_AIM_: Would you output the whole listing below, exactly as it reads?

_DATA EXCERPT_:
- - - - - - -

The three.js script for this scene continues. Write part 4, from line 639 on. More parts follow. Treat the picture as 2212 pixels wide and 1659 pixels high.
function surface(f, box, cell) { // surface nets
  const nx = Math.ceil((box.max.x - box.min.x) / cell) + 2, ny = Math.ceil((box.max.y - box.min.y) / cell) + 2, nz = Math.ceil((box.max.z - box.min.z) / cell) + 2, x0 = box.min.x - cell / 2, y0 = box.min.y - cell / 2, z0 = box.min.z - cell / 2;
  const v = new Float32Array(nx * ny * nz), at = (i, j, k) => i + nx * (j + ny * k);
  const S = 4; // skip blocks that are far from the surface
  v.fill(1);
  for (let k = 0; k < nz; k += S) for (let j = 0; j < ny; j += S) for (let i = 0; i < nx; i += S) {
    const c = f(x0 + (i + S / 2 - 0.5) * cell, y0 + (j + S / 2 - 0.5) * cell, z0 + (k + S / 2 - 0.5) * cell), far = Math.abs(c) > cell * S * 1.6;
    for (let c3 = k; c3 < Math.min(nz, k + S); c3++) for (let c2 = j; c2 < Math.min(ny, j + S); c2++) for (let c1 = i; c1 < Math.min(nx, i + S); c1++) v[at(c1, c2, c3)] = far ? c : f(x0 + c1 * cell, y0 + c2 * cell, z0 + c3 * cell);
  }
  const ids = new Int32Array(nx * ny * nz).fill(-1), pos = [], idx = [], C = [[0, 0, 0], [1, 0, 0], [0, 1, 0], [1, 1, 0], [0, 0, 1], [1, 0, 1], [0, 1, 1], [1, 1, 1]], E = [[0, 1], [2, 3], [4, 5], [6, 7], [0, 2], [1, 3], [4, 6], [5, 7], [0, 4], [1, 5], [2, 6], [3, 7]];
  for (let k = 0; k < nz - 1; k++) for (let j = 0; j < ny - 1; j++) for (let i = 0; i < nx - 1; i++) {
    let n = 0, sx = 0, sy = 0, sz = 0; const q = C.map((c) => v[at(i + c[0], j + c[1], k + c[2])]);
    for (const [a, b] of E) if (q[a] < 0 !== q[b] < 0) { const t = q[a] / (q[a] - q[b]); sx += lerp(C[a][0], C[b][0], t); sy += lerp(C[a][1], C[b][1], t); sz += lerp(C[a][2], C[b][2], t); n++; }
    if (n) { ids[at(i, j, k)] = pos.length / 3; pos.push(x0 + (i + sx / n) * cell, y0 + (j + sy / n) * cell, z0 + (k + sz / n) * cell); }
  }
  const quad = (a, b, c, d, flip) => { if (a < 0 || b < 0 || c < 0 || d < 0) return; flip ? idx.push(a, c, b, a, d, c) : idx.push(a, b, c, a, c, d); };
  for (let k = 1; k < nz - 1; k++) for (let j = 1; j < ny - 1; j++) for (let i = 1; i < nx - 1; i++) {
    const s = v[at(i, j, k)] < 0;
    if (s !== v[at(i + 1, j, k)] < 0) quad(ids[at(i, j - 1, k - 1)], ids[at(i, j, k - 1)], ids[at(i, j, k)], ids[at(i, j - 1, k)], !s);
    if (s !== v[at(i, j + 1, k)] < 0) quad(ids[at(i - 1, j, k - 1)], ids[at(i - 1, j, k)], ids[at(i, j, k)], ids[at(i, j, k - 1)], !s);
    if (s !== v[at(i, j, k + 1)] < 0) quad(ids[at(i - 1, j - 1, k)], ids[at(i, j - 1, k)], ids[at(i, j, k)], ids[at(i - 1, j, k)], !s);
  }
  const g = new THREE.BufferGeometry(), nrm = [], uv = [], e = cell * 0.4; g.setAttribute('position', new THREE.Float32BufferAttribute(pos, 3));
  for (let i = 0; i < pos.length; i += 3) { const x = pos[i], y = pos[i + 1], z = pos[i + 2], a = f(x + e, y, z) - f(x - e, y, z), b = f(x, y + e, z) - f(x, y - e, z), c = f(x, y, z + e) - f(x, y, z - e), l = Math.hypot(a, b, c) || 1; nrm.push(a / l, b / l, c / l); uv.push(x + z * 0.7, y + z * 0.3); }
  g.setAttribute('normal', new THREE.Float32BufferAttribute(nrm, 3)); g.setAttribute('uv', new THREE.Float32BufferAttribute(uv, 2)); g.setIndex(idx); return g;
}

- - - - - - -

_OUTPUT FOR THIS TASK_:
The three.js script for this scene continues. Write part 4, from line 639 on. More parts follow. Treat the picture as 2212 pixels wide and 1659 pixels high.
function surface(f, box, cell) { // surface nets
  const nx = Math.ceil((box.max.x - box.min.x) / cell) + 2, ny = Math.ceil((box.max.y - box.min.y) / cell) + 2, nz = Math.ceil((box.max.z - box.min.z) / cell) + 2, x0 = box.min.x - cell / 2, y0 = box.min.y - cell / 2, z0 = box.min.z - cell / 2;
  const v = new Float32Array(nx * ny * nz), at = (i, j, k) => i + nx * (j + ny * k);
  const S = 4; // skip blocks that are far from the surface
  v.fill(1);
  for (let k = 0; k < nz; k += S) for (let j = 0; j < ny; j += S) for (let i = 0; i < nx; i += S) {
    const c = f(x0 + (i + S / 2 - 0.5) * cell, y0 + (j + S / 2 - 0.5) * cell, z0 + (k + S / 2 - 0.5) * cell), far = Math.abs(c) > cell * S * 1.6;
    for (let c3 = k; c3 < Math.min(nz, k + S); c3++) for (let c2 = j; c2 < Math.min(ny, j + S); c2++) for (let c1 = i; c1 < Math.min(nx, i + S); c1++) v[at(c1, c2, c3)] = far ? c : f(x0 + c1 * cell, y0 + c2 * cell, z0 + c3 * cell);
  }
  const ids = new Int32Array(nx * ny * nz).fill(-1), pos = [], idx = [], C = [[0, 0, 0], [1, 0, 0], [0, 1, 0], [1, 1, 0], [0, 0, 1], [1, 0, 1], [0, 1, 1], [1, 1, 1]], E = [[0, 1], [2, 3], [4, 5], [6, 7], [0, 2], [1, 3], [4, 6], [5, 7], [0, 4], [1, 5], [2, 6], [3, 7]];
  for (let k = 0; k < nz - 1; k++) for (let j = 0; j < ny - 1; j++) for (let i = 0; i < nx - 1; i++) {
    let n = 0, sx = 0, sy = 0, sz = 0; const q = C.map((c) => v[at(i + c[0], j + c[1], k + c[2])]);
    for (const [a, b] of E) if (q[a] < 0 !== q[b] < 0) { const t = q[a] / (q[a] - q[b]); sx += lerp(C[a][0], C[b][0], t); sy += lerp(C[a][1], C[b][1], t); sz += lerp(C[a][2], C[b][2], t); n++; }
    if (n) { ids[at(i, j, k)] = pos.length / 3; pos.push(x0 + (i + sx / n) * cell, y0 + (j + sy / n) * cell, z0 + (k + sz / n) * cell); }
  }
  const quad = (a, b, c, d, flip) => { if (a < 0 || b < 0 || c < 0 || d < 0) return; flip ? idx.push(a, c, b, a, d, c) : idx.push(a, b, c, a, c, d); };
  for (let k = 1; k < nz - 1; k++) for (let j = 1; j < ny - 1; j++) for (let i = 1; i < nx - 1; i++) {
    const s = v[at(i, j, k)] < 0;
    if (s !== v[at(i + 1, j, k)] < 0) quad(ids[at(i, j - 1, k - 1)], ids[at(i, j, k - 1)], ids[at(i, j, k)], ids[at(i, j - 1, k)], !s);
    if (s !== v[at(i, j + 1, k)] < 0) quad(ids[at(i - 1, j, k - 1)], ids[at(i - 1, j, k)], ids[at(i, j, k)], ids[at(i, j, k - 1)], !s);
    if (s !== v[at(i, j, k + 1)] < 0) quad(ids[at(i - 1, j - 1, k)], ids[at(i, j - 1, k)], ids[at(i, j, k)], ids[at(i - 1, j, k)], !s);
  }
  const g = new THREE.BufferGeometry(), nrm = [], uv = [], e = cell * 0.4; g.setAttribute('position', new THREE.Float32BufferAttribute(pos, 3));
  for (let i = 0; i < pos.length; i += 3) { const x = pos[i], y = pos[i + 1], z = pos[i + 2], a = f(x + e, y, z) - f(x - e, y, z), b = f(x, y + e, z) - f(x, y - e, z), c = f(x, y, z + e) - f(x, y, z - e), l = Math.hypot(a, b, c) || 1; nrm.push(a / l, b / l, c / l); uv.push(x + z * 0.7, y + z * 0.3); }
  g.setAttribute('normal', new THREE.Float32BufferAttribute(nrm, 3)); g.setAttribute('uv', new THREE.Float32BufferAttribute(uv, 2)); g.setIndex(idx); return g;
}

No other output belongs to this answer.